* _PROBLEM TO SOLVE_
Write out the material exactly, with the pictures left out.

* _GIVEN DATA_
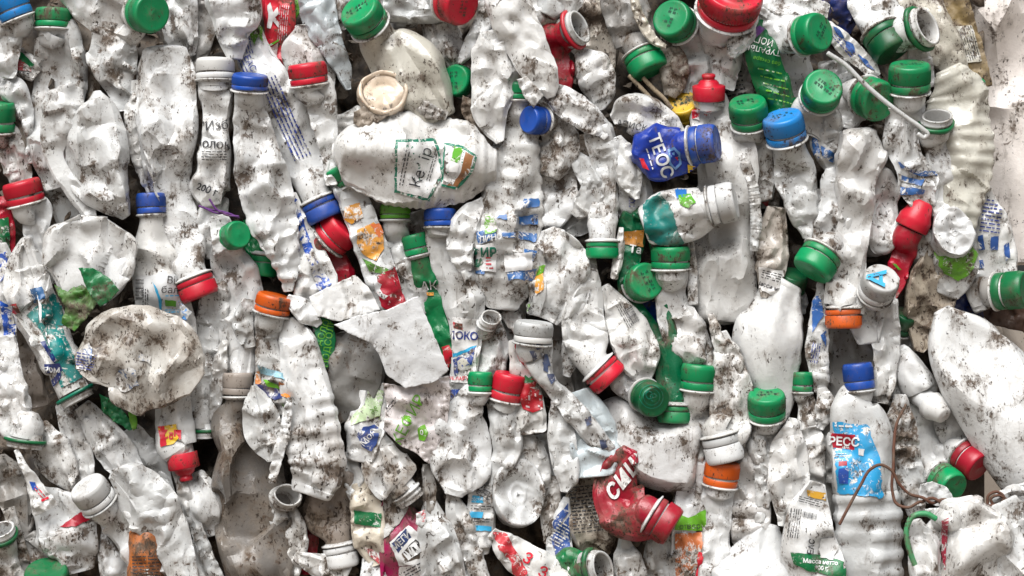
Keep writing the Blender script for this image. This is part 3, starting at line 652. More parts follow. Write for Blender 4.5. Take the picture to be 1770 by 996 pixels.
B('crooked white bottle below a yellow-green cap, right of the peach bottle', '684,388,24 690,420,20 700,460,22 714,495,23 720,540,18', 28, ('lime', 683, 366, 26, 26, 90), dirt=.6)
t = B('thin bottle with a printed peach and a red lower end', '592,316,18 612,350,26 630,395,27 646,440,28 660,480,27 674,515,25 686,540,20', 36, r=.45, dirt=.45, cr=.8)
Lb(t, 'amber', '596,358 622,350 628,375 608,388 594,378', .7); Lb(t, 'peach', '618,398 645,384 662,398 664,430 650,452 628,440 616,420', .35); Lb(t, (.75, .18, .05), '640,388 656,386 663,402 655,412', .4); Lb(t, (.08, .22, .03), '626,446 650,458 672,466 664,474 640,470', .2); Lb(t, 'dred', '648,480 682,462 700,520 690,545 660,530', .15); Lb(t, 'pale', '644,482 652,478 652,488 660,492 656,500 662,508 670,512 664,518 654,508 648,498', .1)
B('red bottle wedged sideways, its red cap facing up right', '562,425,28 570,452,30 588,480,26 600,500,14', 16, ('red', 583, 403, 35, 40, 42, 12), c='dred', dirt=.3, cr=.7)
t = B('white bottle with a scraped blue-and-white label beside the wedged red cap', '506,335,5 518,390,16 534,440,28 546,485,34 532,530,26', 34, r=.4, dirt=.5)
Lb(t, 'blue', '505,338 514,344 530,400 548,450 574,490 560,508 548,500 532,450 514,400', .72, .3)
B('green bottle pointing down with a green cap, left of centre, mostly hidden', '446,432,20 438,405,16 430,380,12', 10, ('green', 456, 460, 23, 36, -96), c='forest', dirt=.3)
B('white crumpled bottle with a paper label and a small green cap facing out', '395,440,30 410,480,36 418,540,40 415,600,33 411,650,24', 26, ('green', 410, 408, 24, 34, 10, 58), dirt=.5)
Fm('torn white paper label with printed lines, by purple string', '362,375 392,370 405,388 398,408 406,405 396,425 378,440 368,430', 42, 'white', .15, 3, 20, name='paper_label', cat='label')
B('bottle shoulder behind the torn paper label', '372,345,22 368,390,26 375,440,22', 24, dirt=.6)
t = Thing('string', 'dark purple string looped over a white bottle shoulder', 'string', 380, 365, 50 * DS, 'torn film and label scraps in the bale')
for i, p in enumerate(('343,356 362,362 385,366 412,376', '350,358 372,368 398,370 410,376', '362,345 374,362 392,372 412,374')):
    strand(t, 'strand', [(x, -y, 46 * DS + 3 * i) for x, y in pp(p)], 1.7, plastic(C['purple'], .2, .7))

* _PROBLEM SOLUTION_
Keep writing the Blender script for this image. This is part 3, starting at line 652. More parts follow. Write for Blender 4.5. Take the picture to be 1770 by 996 pixels.
B('crooked white bottle below a yellow-green cap, right of the peach bottle', '684,388,24 690,420,20 700,460,22 714,495,23 720,540,18', 28, ('lime', 683, 366, 26, 26, 90), dirt=.6)
t = B('thin bottle with a printed peach and a red lower end', '592,316,18 612,350,26 630,395,27 646,440,28 660,480,27 674,515,25 686,540,20', 36, r=.45, dirt=.45, cr=.8)
Lb(t, 'amber', '596,358 622,350 628,375 608,388 594,378', .7); Lb(t, 'peach', '618,398 645,384 662,398 664,430 650,452 628,440 616,420', .35); Lb(t, (.75, .18, .05), '640,388 656,386 663,402 655,412', .4); Lb(t, (.08, .22, .03), '626,446 650,458 672,466 664,474 640,470', .2); Lb(t, 'dred', '648,480 682,462 700,520 690,545 660,530', .15); Lb(t, 'pale', '644,482 652,478 652,488 660,492 656,500 662,508 670,512 664,518 654,508 648,498', .1)
B('red bottle wedged sideways, its red cap facing up right', '562,425,28 570,452,30 588,480,26 600,500,14', 16, ('red', 583, 403, 35, 40, 42, 12), c='dred', dirt=.3, cr=.7)
t = B('white bottle with a scraped blue-and-white label beside the wedged red cap', '506,335,5 518,390,16 534,440,28 546,485,34 532,530,26', 34, r=.4, dirt=.5)
Lb(t, 'blue', '505,338 514,344 530,400 548,450 574,490 560,508 548,500 532,450 514,400', .72, .3)
B('green bottle pointing down with a green cap, left of centre, mostly hidden', '446,432,20 438,405,16 430,380,12', 10, ('green', 456, 460, 23, 36, -96), c='forest', dirt=.3)
B('white crumpled bottle with a paper label and a small green cap facing out', '395,440,30 410,480,36 418,540,40 415,600,33 411,650,24', 26, ('green', 410, 408, 24, 34, 10, 58), dirt=.5)
Fm('torn white paper label with printed lines, by purple string', '362,375 392,370 405,388 398,408 406,405 396,425 378,440 368,430', 42, 'white', .15, 3, 20, name='paper_label', cat='label')
B('bottle shoulder behind the torn paper label', '372,345,22 368,390,26 375,440,22', 24, dirt=.6)
t = Thing('string', 'dark purple string looped over a white bottle shoulder', 'string', 380, 365, 50 * DS, 'torn film and label scraps in the bale')
for i, p in enumerate(('343,356 362,362 385,366 412,376', '350,358 372,368 398,370 410,376', '362,345 374,362 392,372 412,374')):
    strand(t, 'strand', [(x, -y, 46 * DS + 3 * i) for x, y in pp(p)], 1.7, plastic(C['purple'], .2, .7))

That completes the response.